Thamarai watched from the roof. She could see them ride east along the bund between the paddy fields, getting smaller. The sky was white. No clouds, no rain smell, nothing to break the heat. She counted the dust they raised until she could not see it anymore.
The brothers found the herders waiting at a clearing near a dry tank. Twelve men with wooden staves and iron-tipped poles. Two had swords. The fight is described differently in different tellings - the villu pattu singers of Palani give it elaborate detail, naming each blow. The therukoothu players near Erode compress it to three exchanges. In every version, Sankar fights like a man who knew he was going to die and wanted the death to be loud. He killed four before a spear took him through the side. Ponnar, seeing his brother fall, did not retreat. He drove his horse into the line of men and cut until the sword came apart in his hand.
They found his body beside Sankar’s, one arm across his brother’s chest.
Thamarai’s Fire
The word came back to the village carried by a boy who herded goats near the dry tank and had seen everything from behind a palmyra trunk. He ran the whole way. He was ten years old. He told Thamarai first because she was on the roof and he could shout up to her.

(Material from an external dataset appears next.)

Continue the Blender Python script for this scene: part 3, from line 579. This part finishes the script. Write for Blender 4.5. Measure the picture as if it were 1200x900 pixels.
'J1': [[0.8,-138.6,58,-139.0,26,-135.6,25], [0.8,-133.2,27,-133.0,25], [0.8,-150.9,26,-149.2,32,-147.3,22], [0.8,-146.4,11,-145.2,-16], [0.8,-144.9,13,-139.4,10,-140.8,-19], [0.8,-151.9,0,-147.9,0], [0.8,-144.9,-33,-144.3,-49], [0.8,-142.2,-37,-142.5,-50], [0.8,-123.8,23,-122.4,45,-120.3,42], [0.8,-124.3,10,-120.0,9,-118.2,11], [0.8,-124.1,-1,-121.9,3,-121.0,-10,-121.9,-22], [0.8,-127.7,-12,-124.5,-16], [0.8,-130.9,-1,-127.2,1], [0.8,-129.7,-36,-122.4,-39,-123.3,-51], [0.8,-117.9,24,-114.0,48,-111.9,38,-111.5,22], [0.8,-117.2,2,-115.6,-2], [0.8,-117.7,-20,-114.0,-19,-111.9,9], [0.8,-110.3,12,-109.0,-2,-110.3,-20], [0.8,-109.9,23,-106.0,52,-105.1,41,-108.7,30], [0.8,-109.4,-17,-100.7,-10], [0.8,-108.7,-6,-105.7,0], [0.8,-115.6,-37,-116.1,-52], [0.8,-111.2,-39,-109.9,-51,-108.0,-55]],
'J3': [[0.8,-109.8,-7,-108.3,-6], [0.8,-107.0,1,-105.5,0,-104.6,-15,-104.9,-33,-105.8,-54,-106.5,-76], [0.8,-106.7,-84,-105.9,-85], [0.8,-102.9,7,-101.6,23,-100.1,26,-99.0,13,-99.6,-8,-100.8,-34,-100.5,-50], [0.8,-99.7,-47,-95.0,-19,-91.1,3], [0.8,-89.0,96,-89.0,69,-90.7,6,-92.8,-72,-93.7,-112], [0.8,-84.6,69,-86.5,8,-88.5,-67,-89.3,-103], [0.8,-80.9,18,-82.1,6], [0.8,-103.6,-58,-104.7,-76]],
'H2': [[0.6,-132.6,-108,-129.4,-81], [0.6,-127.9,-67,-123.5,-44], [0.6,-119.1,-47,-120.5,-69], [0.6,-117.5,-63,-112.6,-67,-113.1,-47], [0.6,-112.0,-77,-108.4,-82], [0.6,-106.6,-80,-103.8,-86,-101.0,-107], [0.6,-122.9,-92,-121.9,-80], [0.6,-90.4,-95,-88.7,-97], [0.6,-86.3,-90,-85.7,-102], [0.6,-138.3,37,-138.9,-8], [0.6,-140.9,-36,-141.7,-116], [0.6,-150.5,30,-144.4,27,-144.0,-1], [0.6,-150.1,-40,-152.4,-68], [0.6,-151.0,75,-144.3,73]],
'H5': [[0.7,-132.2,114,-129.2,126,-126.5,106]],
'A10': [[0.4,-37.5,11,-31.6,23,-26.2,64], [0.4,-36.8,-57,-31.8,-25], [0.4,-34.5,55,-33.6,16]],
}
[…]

She climbed down. She did not go to her mother. She did not go to her father. She walked to the woodpile behind the house, the one stacked for the coming season’s cooking, and began building a pyre in the yard. Her neighbors came out. One woman tried to stop her. Thamarai said nothing and continued stacking wood. When it was high enough, she lit it with coals from the kitchen hearth and walked into it standing up.
Ariyanachi, arriving in the yard, saw only the fire. The neighbors held her back. Thamarai Kannu stood at the edge of the lane, his hands at his sides, and watched the smoke rise past the palmyra trees.
Eighteen Nights of Koothu
Every year, in the villages between Erode and Dindigul, the Annanmar story comes out of the shrines and into the streets. The koothu troupe performs it over eighteen nights - sometimes twenty-one. Each night covers a portion of the brothers’ lives: their parents’ barrenness, the journey to the hilltop shrine, the births, the farming years, the goats, the sorghum, the ride, the fight, the fire.
The velichapadu sometimes enters trance on the final night. The crowd watches in silence while the performer playing Thamarai steps into the painted-cloth flames. The terracotta horses at the Annanmar shrine receive fresh coats of whitewash. Goats are brought. Turmeric is heaped on the stones. The pongal boils over and no one wipes it away - the overflow is the offering, the excess the proof that something still answers when the village calls.
The story does not resolve. That is the point of eighteen nights. You do not tell it to reach the end. You tell it because the brothers rode out and did not come back, and the telling is what keeps the debt visible.